Multipool also has a huge share of the network hashing power, but is designed to hop between whatever happens to be the most profitable coin. So for someone looking to get into DOGE for fun, it's not the way to go.


They have both the profit-hopping hostname:port , and, a dedicated Dogecoin hostname:port. So if you only want to mine Dogecoin, you can do that.


Huh. Didn't know they had that option. But either way, along with #3 in the top level comment, Multipool also holds a massive share of the total network: http://i.imgur.com/n9xaRQo.png, and if a lot of that is profit-hoppers, when they change coins, that will leave Dogehouse with even more share.


If you're interested in supporting a fundraising campaign that's on a more serious note, please consider supporting Doge 4 Kids, our campaign to raise $30,000 for hearing aid, seizure alert, and mobility assistance service dogs for children who need them.
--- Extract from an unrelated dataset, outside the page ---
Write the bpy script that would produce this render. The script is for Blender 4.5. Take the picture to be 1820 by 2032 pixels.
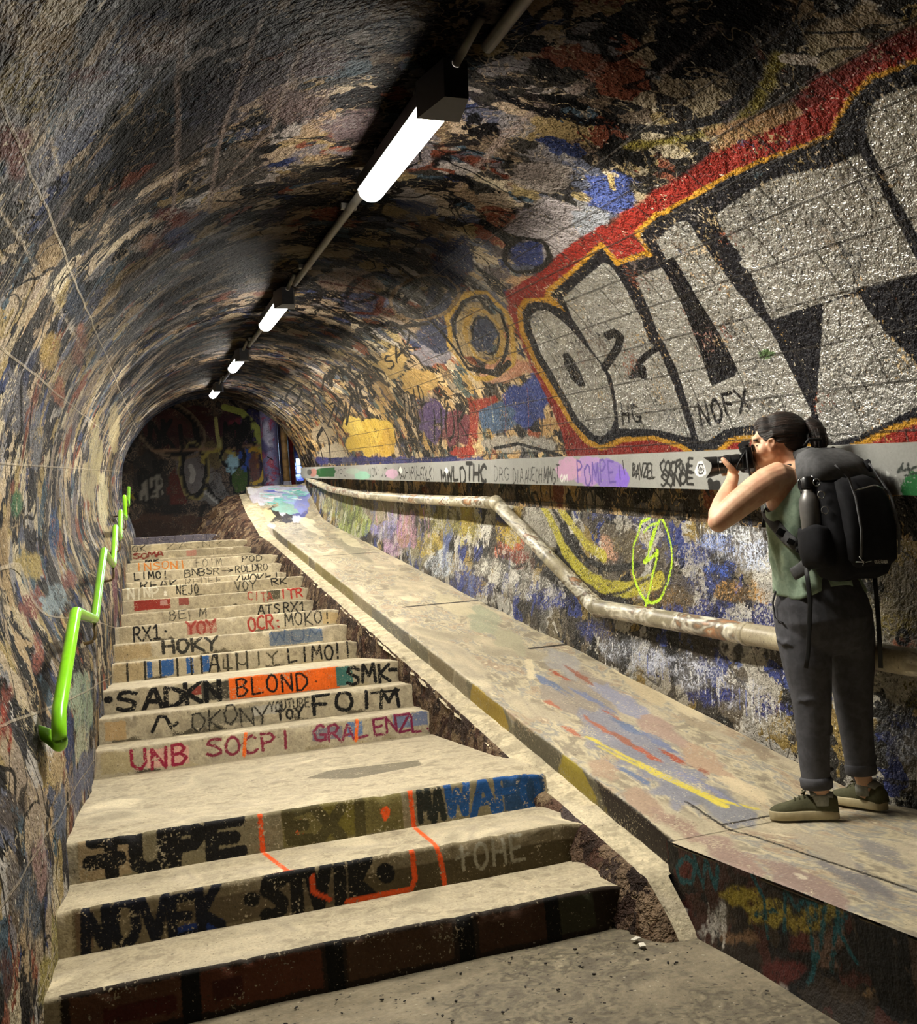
import bpy, bmesh, math, random
import numpy as np
from mathutils import Vector, Matrix

for o in list(bpy.data.objects):
    bpy.data.objects.remove(o)
SC = bpy.context.scene
COL = SC.collection
random.seed(7)
RNG = np.random.default_rng(7)

# ------------------------------------------------------------------ camera
IW, IH, FOC = 1820, 2032, 1800.0
PITCH, ROLL, YAW = math.radians(6.62), math.radians(-5.33), math.radians(18.52)
EYE = 1.235
_f = np.array([math.sin(YAW)*math.cos(PITCH), math.cos(YAW)*math.cos(PITCH), math.sin(PITCH)])
_r = np.array([math.cos(YAW), -math.sin(YAW), 0.0])
_u = np.cross(_r, _f)
_c, _s = math.cos(ROLL), math.sin(ROLL)
CR, CU = _c*_r + _s*_u, -_s*_r + _c*_u
cam = bpy.data.cameras.new('camera')
camo = bpy.data.objects.new('camera', cam)
COL.objects.link(camo)
camo.matrix_world = Matrix(((CR[0], CU[0], -_f[0], 0), (CR[1], CU[1], -_f[1], 0), (CR[2], CU[2], -_f[2], EYE), (0, 0, 0, 1)))
cam.sensor_fit = 'AUTO'
cam.sensor_width = 36.0
cam.lens = 36.0*FOC/IH
cam.clip_start = 0.05
cam.clip_end = 200
SC.camera = camo

# ------------------------------------------------------------------ world, exposure
w = bpy.data.worlds.new('world')
SC.world = w
w.use_nodes = True
w.node_tree.nodes['Background'].inputs[0].default_value = (0.5, 0.55, 0.7, 1)
w.node_tree.nodes['Background'].inputs[1].default_value = 0.002
SC.view_settings.view_transform = 'Standard'
SC.view_settings.look = 'None'
SC.view_settings.exposure = 2.3
SC.view_settings.gamma = 1.0
SC.view_settings.use_curve_mapping = False
SC.cycles.max_bounces = 4
SC.cycles.diffuse_bounces = 2
SC.cycles.adaptive_threshold = 0.25
SC.cycles.glossy_bounces = 2
SC.cycles.caustics_reflective = False
SC.cycles.caustics_refractive = False
LAMP_POWER = 64.0
LAMPS = [(3.03, 1.13), (7.10, 1.28), (10.72, 1.32), (14.88, 1.45)]
LAMP_COL = (1.0, 0.945, 0.83)

# ------------------------------------------------------------------ measuring helpers
def ray(x, y):
    return CR*((x-IW/2)/FOC) - CU*((y-IH/2)/FOC) + _f
E0 = np.array([0, 0, EYE])
def onY(x, y, Y): d = ray(x, y); return d*(Y/d[1]) + E0
def onX(x, y, X): d = ray(x, y); return d*(X/d[0]) + E0
def onZ(x, y, Z): d = ray(x, y); return d*((Z-EYE)/d[2]) + E0

def lin(h):
    h = h.lstrip('#')
    v = [int(h[i:i+2], 16)/255 for i in (0, 2, 4)]
    return tuple((c/12.92 if c <= 0.04045 else ((c+0.055)/1.055)**2.4) for c in v)
def lin4(h): return (*lin(h), 1.0)

# ------------------------------------------------------------------ tunnel shape
XC, RV, Z0, TS = 1.148, 1.77, 0.982, 0.181       # vault axis, radius, springing height, slope along Y
QUART = RV*math.pi/2
def sstep(a, b, x):
    t = np.clip((x-a)/(b-a), 0, 1); return t*t*(3-2*t)
def prof(wv, side):
    """half width of the wall below the springing (wv <= 0)"""
    if side > 0: return RV - 0.12*sstep(0.25, 1.15, -wv)
    return RV - 0.205*sstep(0.1, 0.95, -wv)
def vault_xyz(Y, s):
    Y = np.asarray(Y, float); s = np.asarray(s, float)
    up = np.abs(s) <= QUART
    wl = -(np.abs(s)-QUART)
    phi = np.clip(s/RV, -math.pi/2, math.pi/2)
    u = np.where(up, RV*np.sin(phi), np.where(s > 0, prof(np.minimum(wl, 0), 1), -prof(np.minimum(wl, 0), -1)))
    wv = np.where(up, RV*np.cos(phi), wl)
    return np.stack([XC+u, Y, Z0+TS*Y+wv], -1)
def vault_px(x, y):
    """photo point -> (Y, s) on the tunnel lining"""
    d = ray(x, y); o = np.array([-XC, EYE-Z0]); u = np.array([d[0], d[2]-TS*d[1]])
    a, b, c = u@u, o@u, o@o-RV*RV
    k = (-b+math.sqrt(b*b-a*c))/a
    P = d*k+E0; wv = P[2]-Z0-TS*P[1]
    if wv >= 0:
        return (P[1], RV*math.atan2(P[0]-XC, wv))
    side = 1 if P[0] > XC else -1
    X = XC+side*RV
    for _ in range(6):
        P = onX(x, y, X); wv = P[2]-Z0-TS*P[1]
        X = XC+side*float(prof(min(wv, 0), side))
    return (P[1], side*(QUART-wv))
def ramp_z(Y):
    Y = np.asarray(Y, float)
    return np.interp(Y, [-5, 3.22, 15.4, 15.9, 16.4, 17.0, 17.6, 18.1, 18.5], [0.31, 0.31, 3.02, 3.13, 3.27, 3.49, 3.77, 4.02, 4.25])
def ramp_px(x, y):
    d = ray(x, y); lo, hi = 0.5, 60.0
    ks = np.linspace(1.0, 22.0, 4000); P = d[None]*ks[:, None]+E0
    g = P[:, 2]-ramp_z(P[:, 1]); i = int(np.argmax(g < 0))
    return (P[i, 0], P[i, 1])

# steps: three risers, a landing, three risers ...
RISE = 0.16
STEP_Y = []
_y = 3.316
for i in range(20):
    if i: _y += (1.913 if i == 3 else 1.377) if i % 3 == 0 else 0.395
    STEP_Y.append(_y)
STEP_R = [1.665, 1.685, 1.69, 1.745, 1.76, 1.76, 1.70, 1.71, 1.705, 1.67, 1.70, 1.735, 1.67, 1.665, 1.64, 1.485, 1.43, 1.405, 1.08, 1.04]

# ------------------------------------------------------------------ single stroke lettering
def arc(cx, cy, rx, ry, a0, a1, n=9):
    return [(cx+rx*math.cos(math.radians(a0+(a1-a0)*i/n)), cy+ry*math.sin(math.radians(a0+(a1-a0)*i/n))) for i in range(n+1)]
O_ = arc(.5, .5, .42, .5, 90, 450, 16)
FONT = {
 'A': [[(0, 0), (.45, 1), (.6, 1), (1, 0)], [(.2, .4), (.85, .38)]], 'B': [[(.1, 0), (.1, 1), (.6, 1), (.85, .8), (.6, .55), (.1, .52)], [(.6, .55), (.95, .28), (.65, 0), (.1, 0)]],
 'C': [arc(.55, .5, .48, .5, 50, 310)], 'D': [[(.1, 0), (.1, 1), (.5, 1), (.95, .7), (.95, .3), (.5, 0), (.1, 0)]],
 'E': [[(.95, 1), (.1, 1), (.1, 0), (.95, 0)], [(.1, .5), (.75, .5)]], 'F': [[(.95, 1), (.1, 1), (.1, 0)], [(.1, .52), (.75, .52)]],
 'G': [arc(.55, .5, .48, .5, 50, 320), [(.6, .42), (.98, .42), (.95, .05)]], 'H': [[(.1, 0), (.1, 1)], [(.9, 0), (.9, 1)], [(.1, .5), (.9, .5)]],
 'I': [[(.5, 0), (.5, 1)]], 'J': [[(.8, 1), (.8, .25), (.5, 0), (.15, .15)]], 'K': [[(.1, 0), (.1, 1)], [(.9, 1), (.15, .45), (.95, 0)]],
 'L': [[(.1, 1), (.1, 0), (.9, .05)]], 'M': [[(0, 0), (.12, 1), (.5, .35), (.88, 1), (1, 0)]], 'N': [[(.1, 0), (.1, 1), (.9, 0), (.9, 1)]],
 'O': [O_], 'P': [[(.1, 0), (.1, 1), (.65, 1), (.9, .78), (.65, .5), (.1, .48)]], 'Q': [O_, [(.6, .3), (1, -.05)]],
 'R': [[(.1, 0), (.1, 1), (.65, 1), (.9, .78), (.65, .52), (.1, .5)], [(.45, .5), (.95, 0)]],
 'S': [[(.92, .85), (.6, 1), (.2, .92), (.12, .7), (.5, .53), (.88, .35), (.8, .08), (.4, 0), (.05, .12)]],
 'T': [[(0, 1), (1, 1)], [(.5, 1), (.5, 0)]], 'U': [[(.1, 1), (.1, .25), (.35, 0), (.65, 0), (.9, .25), (.9, 1)]], 'V': [[(0, 1), (.5, 0), (1, 1)]],
 'W': [[(0, 1), (.2, 0), (.5, .7), (.8, 0), (1, 1)]], 'X': [[(0, 0), (1, 1)], [(0, 1), (1, 0)]], 'Y': [[(0, 1), (.5, .5), (1, 1)], [(.5, .5), (.45, 0)]],
 'Z': [[(0, 1), (1, 1), (0, 0), (1, 0)]], '1': [[(.2, .75), (.55, 1), (.55, 0)], [(.2, 0), (.9, 0)]], '4': [[(.65, 0), (.65, 1), (.05, .3), (1, .3)]],
 '5': [[(.9, 1), (.2, 1), (.15, .55), (.6, .6), (.9, .35), (.6, 0), (.1, .08)]], '6': [[(.85, 1), (.3, .7), (.1, .3), (.4, 0), (.8, .15), (.8, .45), (.4, .55), (.15, .35)]],
 '!': [[(.5, 1), (.45, .35)], [(.45, .08), (.47, 0)]], '.': [[(.4, .05), (.5, .0)]], ':': [[(.4, .15), (.5, .1)], [(.4, .6), (.5, .55)]], '-': [[(.1, .5), (.9, .5)]],
 '>': [[(.1, .5), (.95, .5)], [(.6, .85), (.95, .5), (.6, .15)]], '+': [[(.5, 0), (.5, 1)], [(.05, .5), (.95, .6)]], '/': [[(.1, 0), (.9, 1)]], '~': [[(0, .1), (.3, 1), (.55, .9), (.75, .2), (1, .45)]],
 '*': [[(.4, .55), (.55, .5)]], '&': [[(.9, .1), (.3, .8), (.5, 1), (.7, .8), (.15, .3), (.4, 0), (.95, .5)]], ' ': [], }

class Paint:
    """ordered strokes, shapes and lettering in metres on one surface; three layers of (colour, signed distance)"""
    def __init__(self, mp=None): self.it = []; self.mp = mp or (lambda x, y: (x, y))
    def q(self, pts): return np.array([self.mp(*p) for p in pts], float)
    def line(self, pts, wd, col, layer=2, raw=False):
        P = np.array(pts, float) if raw else self.q(pts)
        self.it.append(('l', P, wd/2, lin(col), layer)); return self
    def poly(self, pts, col, layer=0, raw=False):
        P = np.array(pts, float) if raw else self.q(pts)
        self.it.append(('p', P, 0, lin(col), layer)); return self
    def blob(self, x, y, rx, ry, col, layer=0, ang=0, rough=.25):
        n = 18; a = np.arange(n)/n*2*math.pi; k = 1+rough*(RNG.random(n)-.5)*2
        ca, sa = math.cos(math.radians(ang)), math.sin(math.radians(ang))
        pts = [(x+rx*k[i]*math.cos(a[i])*ca-ry*k[i]*math.sin(a[i])*sa, y+rx*k[i]*math.cos(a[i])*sa+ry*k[i]*math.sin(a[i])*ca) for i in range(n)]
        return self.poly(pts, col, layer)
    def ring(self, x, y, rx, ry, wd, col, layer=2, ang=0, a0=0, a1=360, jit=.07):
        ca, sa = math.cos(math.radians(ang)), math.sin(math.radians(ang))
        pts = []
        for i in range(21):
            t = math.radians(a0+(a1-a0)*i/20); kj = 1+jit*(random.random()-.5)*2*(0 < i < 20); px, py = rx*kj*math.cos(t), ry*kj*math.sin(t)
            pts.append((x+px*ca-py*sa, y+px*sa+py*ca))
        return self.line(pts, wd, col, layer)
    def text(self, s, bl, br, tl, tr, wd, col, layer=2, gap=.28, jit=.05, raw=False):
        """lettering inside the quad bottom-left, bottom-right, top-left, top-right"""
        if raw: c = [np.array(p, float) for p in (bl, br, tl, tr)]
        else: c = list(self.q((bl, br, tl, tr)))
        n = len(s); tot = n+gap*(n-1)
        for i, ch in enumerate(s):
            x0 = i*(1+gap)/tot; cw = 1/tot; dy = jit*(random.random()-.5)*2
            for pl in FONT.get(ch, []):
                P = []
                for (gx, gy) in pl:
                    X = x0+cw*(gx+jit*(random.random()-.5)); Yv = gy+dy+jit*(random.random()-.5)
                    P.append((c[0]*(1-X)+c[1]*X)*(1-Yv)+(c[2]*(1-X)+c[3]*X)*Yv)
                self.it.append(('l', np.array(P), wd/2, lin(col), layer))
        return self
    def bake(self, uv):
        n = len(uv); out = []
        for L in range(3):
            sd = np.full(n, -1.0); colr = np.zeros((n, 3))
            for kind, P, hw, c, layer in self.it:
                if layer != L: continue
                m = hw+0.12
                lo, hi = P.min(0)-m, P.max(0)+m
                idx = np.nonzero((uv[:, 0] > lo[0]) & (uv[:, 0] < hi[0]) & (uv[:, 1] > lo[1]) & (uv[:, 1] < hi[1]))[0]
                if not len(idx): continue
                V = uv[idx]; d = np.full(len(idx), 9.0)
                Q = P if kind == 'l' else np.vstack([P, P[:1]])
                if len(Q) == 1: d = np.hypot(*(V-Q[0]).T)
                for a, b in zip(Q[:-1], Q[1:]):
                    ab = b-a; t = np.clip(((V-a)@ab)/max(ab@ab, 1e-12), 0, 1)
                    d = np.minimum(d, np.hypot(*(V-a-t[:, None]*ab).T))
                if kind == 'l': s_ = hw-d
                else:
                    ins = np.zeros(len(idx), bool)
                    for a, b in zip(Q[:-1], Q[1:]):
                        cnd = (a[1] > V[:, 1]) != (b[1] > V[:, 1])
                        den = (b[1]-a[1]) or 1e-12
                        ins ^= cnd & (V[:, 0] < (b[0]-a[0])*(V[:, 1]-a[1])/den+a[0])
                    s_ = np.where(ins, d, -d)
                tk = (s_ > 0) | (s_ > sd[idx])
                colr[idx[tk]] = c
                sd[idx] = np.maximum(sd[idx], s_)
            out.append((sd, colr))
        return out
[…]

You can donate by sending DOGE to DTMxdZkWd7aCX1a7DcJmUJs931b1GSBQsk or through credit/debit card through Crowdtilt.

http://www.Doge4Kids.org


The doge donation was a small, but significant, part of the donations that helped them get there.

https://www.crowdtilt.com/campaigns/help-the-jamaican-bobsle...


From the campaign description, looks like $30k+ worth of DOGE was donated while the campaign had raised $73k by that point.


Bitcoin is to Myspace as Dogecoin is to Facebook?


i wouldn't go that far, one issue with bitcoin is that .08 is ~$65 now that values is ~40k dogecoin last time i checked.

for micro transactions the dogecoin is a better crypto currency but i don't see it as one or the other think about it as american express vs (mastercard or visa)


Value can change. Myspace was $500Million company when FB was a ~$500K company. Today, Myspace ~$5Million, FB $150Billion.

More relevant is that Myspace had an image problem, whereas Facebook got mass appeal.

A currency that is social will win the internet.


Shiva Keshavan, Indian luger, also received a majority of his donations in dogecoin!